Viewers who’ve never been involved in the performing arts may not enjoy Fame as much as I did. To me, this updating of the original film beautifully highlights the joys and heartbreaks that come with dedication to dance, music, and drama. One of the most satisfying jobs I ever had was being a college dean assigned to supervise those creative areas. The students and teachers in Fame remind me of the talented people I dealt with in that capacity. How wonderful to see such exciting rehearsals and performances again!                 

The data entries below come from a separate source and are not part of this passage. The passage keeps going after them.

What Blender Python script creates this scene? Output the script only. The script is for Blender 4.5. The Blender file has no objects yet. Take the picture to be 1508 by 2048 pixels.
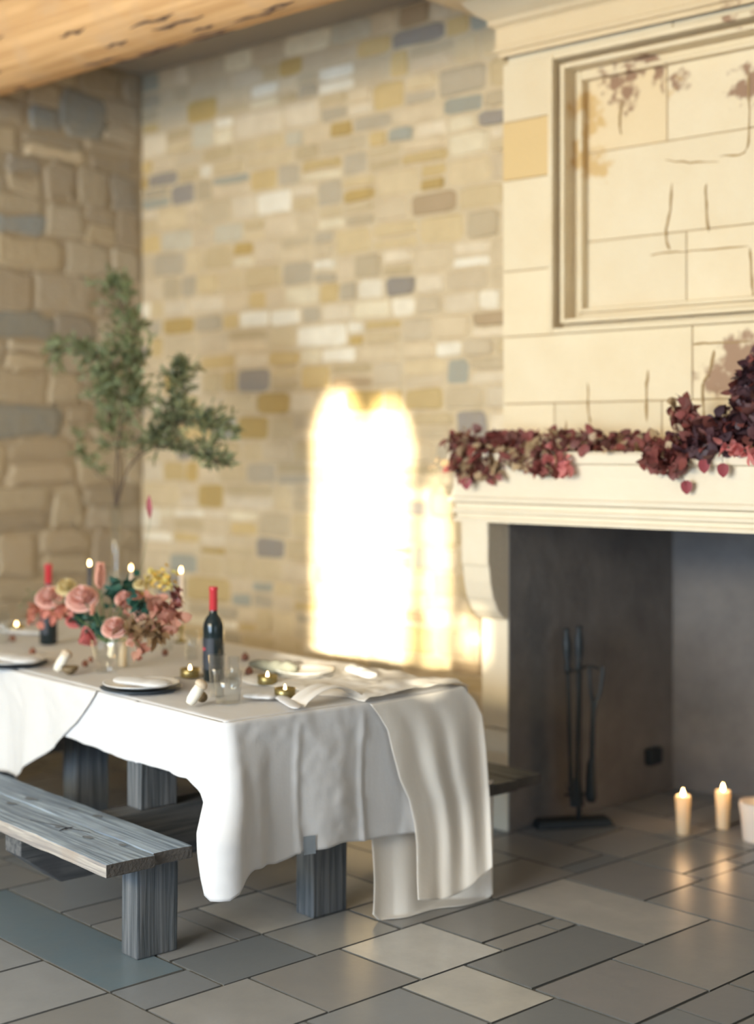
import bpy, bmesh, math, random
from mathutils import Vector, Matrix, noise
from math import sin, cos, pi, radians
rnd = random.Random(7)
S = bpy.context.scene
COL = S.collection

# ------------------------------------------------------------------ camera, light, exposure
YAW = radians(41.8)
cam_d = bpy.data.cameras.new('camera')
cam = bpy.data.objects.new('camera', cam_d); COL.objects.link(cam)
cam.location = (0, 0, 1.73); cam.rotation_euler = (radians(90), 0, YAW)
cam_d.sensor_fit = 'HORIZONTAL'; cam_d.sensor_width = 41.5; cam_d.lens = 80
cam_d.shift_y = -129/1508
cam_d.clip_start = .05
cam_d.dof.use_dof = True; cam_d.dof.focus_distance = 4.75; cam_d.dof.aperture_fstop = 1.35
S.camera = cam
S.view_settings.view_transform = 'Standard'; S.view_settings.look = 'None'
S.view_settings.exposure = 0.42; S.view_settings.gamma = 1; S.view_settings.use_curve_mapping = False

w = bpy.data.worlds.new('world'); S.world = w; w.use_nodes = True
w.node_tree.nodes['Background'].inputs[0].default_value = (.55, .72, 1, 1)
w.node_tree.nodes['Background'].inputs[1].default_value = 1.2

SUN = Vector((-.8, 1, -.17)).normalized()
ld = bpy.data.lights.new('sun', 'SUN'); ld.energy = 30; ld.color = (1, .90, .70); ld.angle = radians(.9)
lo = bpy.data.objects.new('sun', ld); COL.objects.link(lo)
lo.rotation_euler = SUN.to_track_quat('-Z', 'Y').to_euler(); lo.location = (9, -9, 4)

def area(name, loc, target, sx, sy, e, col):
    d = bpy.data.lights.new(name, 'AREA'); d.shape = 'RECTANGLE'; d.size = sx; d.size_y = sy; d.energy = e; d.color = col
    o = bpy.data.objects.new(name, d); COL.objects.link(o); o.location = loc
    o.rotation_euler = (Vector(target)-Vector(loc)).to_track_quat('-Z', 'Y').to_euler()
    return o
area('daylight_large_opening', (-3.9, -2.95, 1.55), (-4.2, 6, 1.2), 4.4, 2.1, 440, (.62, .80, 1))
area('added_warm_area', (-3.9, -2.95, 3.05), (-4.0, 5.9, 2.2), 4.4, 1.0, 300, (1, .85, .58))  # unseen warm lamp, added to yellow the upper wall; no transom is built

area('added_cool_fill', (3.3, 1.5, 1.5), (-4, 3.6, .9), 3.0, 2.0, 38, (.70, .85, 1))  # unseen cool fill, added from the right to lift the shadows; wall is closed

# ------------------------------------------------------------------ geometry of the place
Vd = (-cos(radians(48.2)), sin(radians(48.2))); Rd = (sin(radians(48.2)), cos(radians(48.2)))
def ray(px): k = (px-754)/2907; return (Vd[0]+k*Rd[0], Vd[1]+k*Rd[1])
def on_y(px, py, y): d = ray(px); D = y/d[1]; return Vector((d[0]*D, y, 1.73-(py-895)/2907*D))
def on_x(px, py, x): d = ray(px); D = x/d[0]; return Vector((x, d[1]*D, 1.73-(py-895)/2907*D))
def on_z(px, py, z): D = 2907*(1.73-z)/(py-895); d = ray(px); return Vector((d[0]*D, d[1]*D, z))
T0 = Vector((-3.70, 3.36)); TU = Vector((-.9916, .1292)); TW = Vector((.1292, .9916))
TROT = math.atan2(TW[0]*-1, TW[1])      # rotation of the table about z
def tab(a, b, z=0): p = T0+TU*a+TW*b; return Vector((p[0], p[1], z))
def on_a(px, py, a):
    d = Vector(ray(px)); D = (a+T0.dot(TU))/d.dot(TU); p = d*D
    return Vector((p[0], p[1], 1.73-(py-895)/2907*D))
def on_b(px, py, b):
    d = Vector(ray(px)); D = (b+T0.dot(TW))/d.dot(TW); p = d*D
    return Vector((p[0], p[1], 1.73-(py-895)/2907*D))
TOPZ = .79

# ------------------------------------------------------------------ helpers
class MB:
    def __init__(s): s.v = []; s.f = []; s.c = []; s.m = []; s.uvs = None
    def quad(s, pts, c=None):
        n = len(s.v); s.v += [tuple(p) for p in pts]; s.f.append(tuple(range(n, n+len(pts)))); s.c.append(c)
    def add(s, vs, fs, c=None):
        n = len(s.v); s.v += [tuple(p) for p in vs]
        for f in fs: s.f.append(tuple(i+n for i in f)); s.c.append(c)
    def box(s, x0, x1, y0, y1, z0, z1, M=None, c=None):
        vs = [Vector(p) for p in ((x0,y0,z0),(x1,y0,z0),(x1,y1,z0),(x0,y1,z0),(x0,y0,z1),(x1,y0,z1),(x1,y1,z1),(x0,y1,z1))]
        if M: vs = [M @ p for p in vs]
        s.add(vs, [(0,3,2,1),(4,5,6,7),(0,1,5,4),(1,2,6,5),(2,3,7,6),(3,0,4,7)], c)
    def tube(s, pts, rad, n=8, c=None):
        pts = [Vector(p) for p in pts]
        if not hasattr(rad, '__len__'): rad = [rad]*len(pts)
        rings = []
        for i, p in enumerate(pts):
            t = (pts[min(i+1, len(pts)-1)]-pts[max(i-1, 0)]).normalized()
            up = Vector((0, 0, 1)) if abs(t.z) < .9 else Vector((1, 0, 0))
            a = t.cross(up).normalized(); b = t.cross(a).normalized()
            rings.append([p+(a*cos(2*pi*k/n)+b*sin(2*pi*k/n))*rad[i] for k in range(n)])
        vs = [q for r in rings for q in r]; fs = []
        for i in range(len(pts)-1):
            for k in range(n): fs.append((i*n+k, i*n+(k+1) % n, (i+1)*n+(k+1) % n, (i+1)*n+k))
        fs.append(tuple(range(n))); fs.append(tuple(range((len(pts)-1)*n, len(pts)*n)))
        s.add(vs, fs, c)
    def lathe(s, prof, n=32, M=None, c=None, closed=False):
        vs = []
        for r, z in prof:
            for k in range(n): vs.append(Vector((max(r, .0002)*cos(2*pi*k/n), max(r, .0002)*sin(2*pi*k/n), z)))
        if M: vs = [M @ p for p in vs]
        fs = []; m = len(prof)
        for i in range(m-1 if not closed else m):
            j = (i+1) % m
            for k in range(n): fs.append((i*n+k, i*n+(k+1) % n, j*n+(k+1) % n, j*n+k))
        if not closed: fs.append(tuple(range(n-1, -1, -1))); fs.append(tuple(range((m-1)*n, m*n)))
        s.add(vs, fs, c)
    def grid(s, fn, nu, nv, c=None):
        vs = [fn(i/nu, j/nv) for j in range(nv+1) for i in range(nu+1)]
        fs = [(j*(nu+1)+i, j*(nu+1)+i+1, (j+1)*(nu+1)+i+1, (j+1)*(nu+1)+i) for j in range(nv) for i in range(nu)]
        s.add(vs, fs, c)
    def build(s, name, mat, parent=None, smooth=False, bevel=0, solid=0, sub=0, origin=None, weld=False):
        me = bpy.data.meshes.new(name)
        org = Vector(origin) if origin is not None else Vector((0, 0, 0))
        me.from_pydata([tuple(Vector(p)-org) for p in s.v], [], s.f)
        if any(c is not None for c in s.c):
            at = me.color_attributes.new('Col', 'FLOAT_COLOR', 'CORNER')
            i = 0
            for f, c in zip(s.f, s.c):
                c = c or (.5, .5, .5)
                for _ in f: at.data[i].color = (c[0], c[1], c[2], 1); i += 1
        bm = bmesh.new(); bm.from_mesh(me)
        if weld: bmesh.ops.remove_doubles(bm, verts=bm.verts, dist=1e-5)
        bmesh.ops.recalc_face_normals(bm, faces=bm.faces)
        bm.to_mesh(me); bm.free()
        if smooth: me.polygons.foreach_set('use_smooth', [True]*len(me.polygons))
        me.materials.append(mat)
        o = bpy.data.objects.new(name, me); COL.objects.link(o); o.location = org
        if parent: o.parent = parent
        if bevel:
            m = o.modifiers.new('bevel', 'BEVEL'); m.width = bevel; m.segments = 2; m.limit_method = 'ANGLE'; m.angle_limit = radians(35)
        if solid:
            m = o.modifiers.new('solid', 'SOLIDIFY'); m.thickness = solid; m.offset = 0
        if sub:
            m = o.modifiers.new('sub', 'SUBSURF'); m.levels = sub; m.render_levels = sub
        return o

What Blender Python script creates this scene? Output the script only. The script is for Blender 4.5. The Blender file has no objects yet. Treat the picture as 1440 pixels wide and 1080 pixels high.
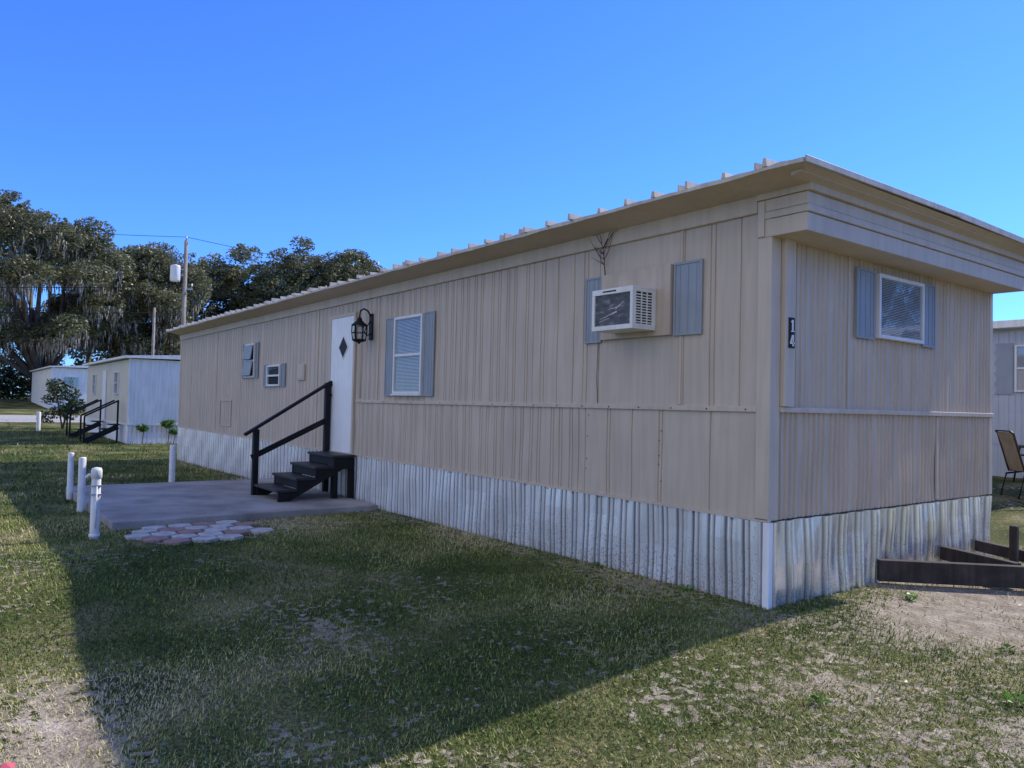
import bpy, math, random
import numpy as np
from mathutils import Vector, Matrix
random.seed(7); rng=np.random.default_rng(11)
scene=bpy.context.scene
COL=scene.collection

# ------------------------------------------------------------------ helpers
def empty(name,loc=(0,0,0)):
    e=bpy.data.objects.new(name,None); e.location=loc; e.empty_display_size=.3
    COL.objects.link(e); return e
def adopt(o,parent):
    if parent is not None:
        o.parent=parent
        o.matrix_parent_inverse=Matrix.Translation(parent.location).inverted()
def mesh(name,verts,faces,mat,parent=None,smooth=False,attr=None):
    me=bpy.data.meshes.new(name); me.from_pydata([tuple(v) for v in verts],[],faces)
    if attr is None: me.validate()
    me.materials.append(mat)
    if attr is not None:
        for nm,a in attr.items():
            at=me.attributes.new(nm,'FLOAT','POINT'); at.data.foreach_set('value',np.asarray(a,dtype=np.float32))
    if smooth:
        for p in me.polygons: p.use_smooth=True
    me.update()
    o=bpy.data.objects.new(name,me); COL.objects.link(o); adopt(o,parent); return o
def bigmesh(name,V,loops,k,mat,parent=None,attr=None):
    me=bpy.data.meshes.new(name); nf=len(loops)//k
    me.vertices.add(len(V)); me.vertices.foreach_set('co',np.ascontiguousarray(V,dtype=np.float32).ravel())
    me.loops.add(len(loops)); me.loops.foreach_set('vertex_index',np.ascontiguousarray(loops,dtype=np.int32))
    me.polygons.add(nf); me.polygons.foreach_set('loop_start',np.arange(0,nf*k,k,dtype=np.int32))
    me.update(calc_edges=True)
    for nm,a in (attr or {}).items():
        at=me.attributes.new(nm,'FLOAT','POINT'); at.data.foreach_set('value',np.asarray(a,dtype=np.float32))
    me.materials.append(mat)
    o=bpy.data.objects.new(name,me); COL.objects.link(o); adopt(o,parent); return o
BF=[(0,3,2,1),(4,5,6,7),(0,1,5,4),(1,2,6,5),(2,3,7,6),(3,0,4,7)]
def boxv(x0,x1,y0,y1,z0,z1):
    return [(x0,y0,z0),(x1,y0,z0),(x1,y1,z0),(x0,y1,z0),(x0,y0,z1),(x1,y0,z1),(x1,y1,z1),(x0,y1,z1)]
def bevel(o,w,s=2):
    m=o.modifiers.new('b','BEVEL'); m.width=w; m.segments=s; m.limit_method='ANGLE'; return o
def boxes(name,lst,mat,parent=None,bv=0.0):
    V=[];F=[]
    for b in lst:
        n=len(V)
        V+= boxv(*b) if not isinstance(b[0],tuple) else list(b)
        F+=[tuple(i+n for i in f) for f in BF]
    o=mesh(name,V,F,mat,parent)
    if bv: bevel(o,bv)
    return o
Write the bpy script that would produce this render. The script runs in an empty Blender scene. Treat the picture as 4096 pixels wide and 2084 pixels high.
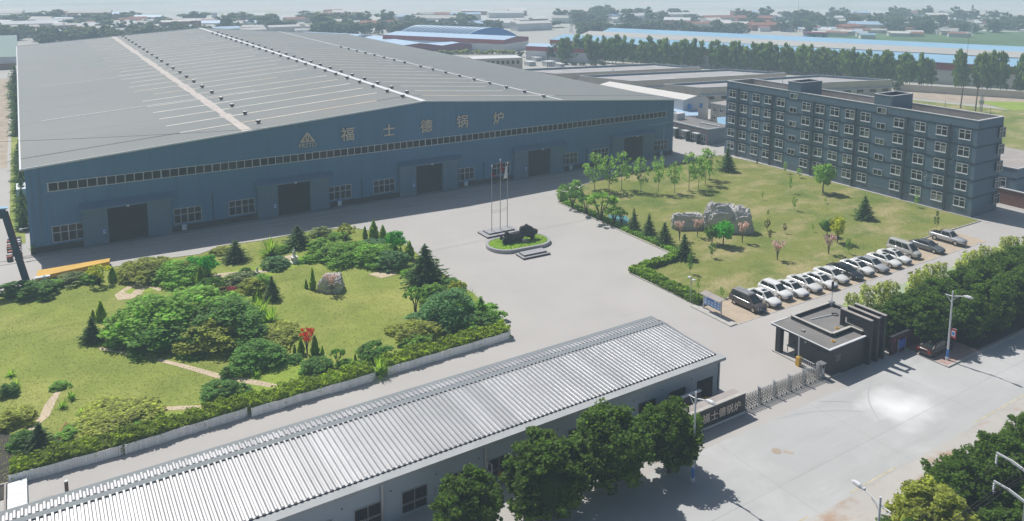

Fame follows a multi-cultural group of gifted high school students from their auditions through graduation at the New York Academy of Performing Arts. The main characters are: a concert pianist (Naturi Naughton) who wants to be a vocalist instead; a lovely yet bored ballerina (Kherington Payne) who admits dance is her life; an angry young man (Collins Penne) with drama in mind; a shy girl (Kay Panabaker) with a sweet voice but low self-esteem; a very funny youngster (Paul Iacono) who sees himself as the future Steven Spielberg; a handsome teen (Asher Book) who’s good at everything; an acting wannabe (Anna Maria Perez de Tagle) who ends up on Sesame Street; an average male dancer (Paul McGill) with above average ambition; and a budding composer (Walter Perez) who dares to challenge his instructor about Bach. Of course, as in real life, not everyone makes it through to graduation.                   

By spending a little time with each of these students, we learn a bit about their problems and desires. However, most of all, we have the opportunity to watch them perform. Scene stealers all, but Naturi Naughton emerges as the most powerful new star here. When she sang “Out Here on My Own” in an empty auditorium after practicing her classical piano piece, you could hear a pin drop at the screening I attended. Everyone in the audience seemed almost hypnotized by Naturi’s gorgeous voice. That’s my favorite scene among many delightful ones. I also enjoyed the “Someone To Watch Over Me” sequence featuring Kay Panabaker and Asher Book. Plus the photogenic Kherington Payne sizzles on screen in her dynamic “Black and Gold” dance routine, and Megan Mullally -- who portrays one of the teachers -- wowed me with her sensational rendition of “You Took Advantage of Me.” My only complaint? Because Bebe Neuwirth also plays an instructor, I was disappointed we didn’t see her dance on screen. 

Kudos to debuting director Kevin Tancheroen for combining all types of music in this movie -- I was afraid it might be too hip-hop heavy. And I also loved the variety of Marguerite Derricks’ choreography. She even includes tap!

As the world’s most avid movie musical fan, I’m happy to report that Fame put me in a very good mood indeed.   

(Released by Metro-Goldwyn-Mayer and rated “PG” for thematic material including teen drinking, a sexual situation and language.)